By
Mariam Baksh
October 12, 2017 at 4:40 pm ET
The Viewer Protection Act, introduced by Rep. Frank Pallone (D-N.J.), would create a $1 billion fund to facilitate broadcasters’ switch.
Pallone’s bill is not part of the FCC reauthorization measure, but its similarities to the GOP-backed Viewer and Listener Protection Act in Senate give it momentum.
House Democrats on a panel considering the first reauthorization of the Federal Communications Commission in 27 years are finding some common cause with their Senate Republican counterparts in efforts likely to help the broadcasting industry.
The Democratic members of the House Energy and Commerce Committee and Republican lawmakers on the Senate Commerce Committee both support some version of the Viewer Protection Act, introduced by Rep. Frank Pallone of New Jersey. The House bill would create a $1 billion fund to facilitate broadcasters’ move to other channels — in a process known as repacking — after they gave up their low-band spectrum for an FCC auction offered to wireless carriers that want to use those airwaves for next-generation services.
Pallone’s legislation also calls for $90 million that would go specifically toward educating viewers on the transition.
Democrats say the Viewer Protection Act needs to be included when the full committee considers an FCC reauthorization bill, which the Subcommittee on Communications and Technology on Wednesday voted unanimously to advance.
“This work is a good first start,” said Pallone, the ranking Energy and Commerce Democratic member, during the markup Wednesday. “But we still have critical work to do before I can support reporting this bill out of the full committee. We must find a way to include the Viewer Protection Act in any final FCC reauthorization bill.”
Across the Capitol, several Senate Commerce Committee Republicans support legislation similar to the Viewer Protection Act.
Sens. Jerry Moran of Kansas, Todd Young of Indiana and James Inhofe of Oklahoma are co-sponsors of the bipartisan Viewer and Listener Protection Act, which would provide additional federal funding as needed to compensate television and radio broadcasters that must relocate their station operations after the FCC incentive auction, which ended March 30.
In promoting the bill, Moran has pointed to a shortfall of $350 million based on an FCC cost estimate of the repacking process.
All of these developments bode well for broadcasters.

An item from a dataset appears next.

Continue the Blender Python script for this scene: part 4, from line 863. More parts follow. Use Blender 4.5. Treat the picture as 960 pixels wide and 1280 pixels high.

“The incentive auction was authorized on the promise that broadcasters would be held harmless and made whole for any repacking expenses,” Dennis Wharton, executive vice president of media relations for the National Association of Broadcasters, said in an email Thursday. “NAB strongly supports legislation that would keep the promise of a truly voluntary repack.”
But other stakeholders are on guard for the evolution of the FCC reauthorization bill as it moves toward the full committee, which has yet to schedule a vote, and conference with corresponding legislation in the Senate.
In her discussion draft for the FCC reauthorization bill, Rep. Marsha Blackburn, who chairs the subcommittee, included some elements opposed by public interest groups, including a cost-benefit analysis requirement for any FCC rule-making, such as those governing net neutrality. They did not make it into the bill that passed through the subcommittee Wednesday, but the Tennessee Republican noted she would continue trying to include changes.
While “the draft incorporates many important reforms, we will continue having discussions with members of this committee about the inclusion of additional measures before consideration of the full committee,” Blackburn said at the markup Wednesday, in the same week she announced a Senate bid.
As the Senate Commerce Committee voted to pass its own FCC reauthorization bill in April 2016, members also included a cost-benefit analysis requirement in the FCC Process Reform Act. All the Democrats on the panel and consumer advocates opposed the provision, citing concerns that the FCC would be obstructed from creating policies such as the net neutrality component that bars internet service providers from charging content providers a fee for putting their internet traffic in the fast lane.
“We remain concerned about having a cost-benefit analysis requirement because something that we consider a benefit, for example a ban on paid prioritization, can be something that the commissioners or other stakeholders consider a cost,” said Phillip Berenbroick, senior policy counsel for the digital consumer rights group Public Knowledge, in a phone interview Thursday.
“If the Senate is actually looking to move an FCC reauthorization bill, it would behoove them to look at the process that was followed on the House Energy and Commerce subcommittee,” he said. “Reauthorizing the agency in and of itself is pretty benign, but we are suspicious of efforts to reauthorize the agency that are really policy directions that are anti-consumer or anti-competitive.”
Correction: A previous version of this story misstated Sen. Todd Young’s home state and when the Senate Commerce Committee approved legislation that would reauthorize the Federal Communications Commission.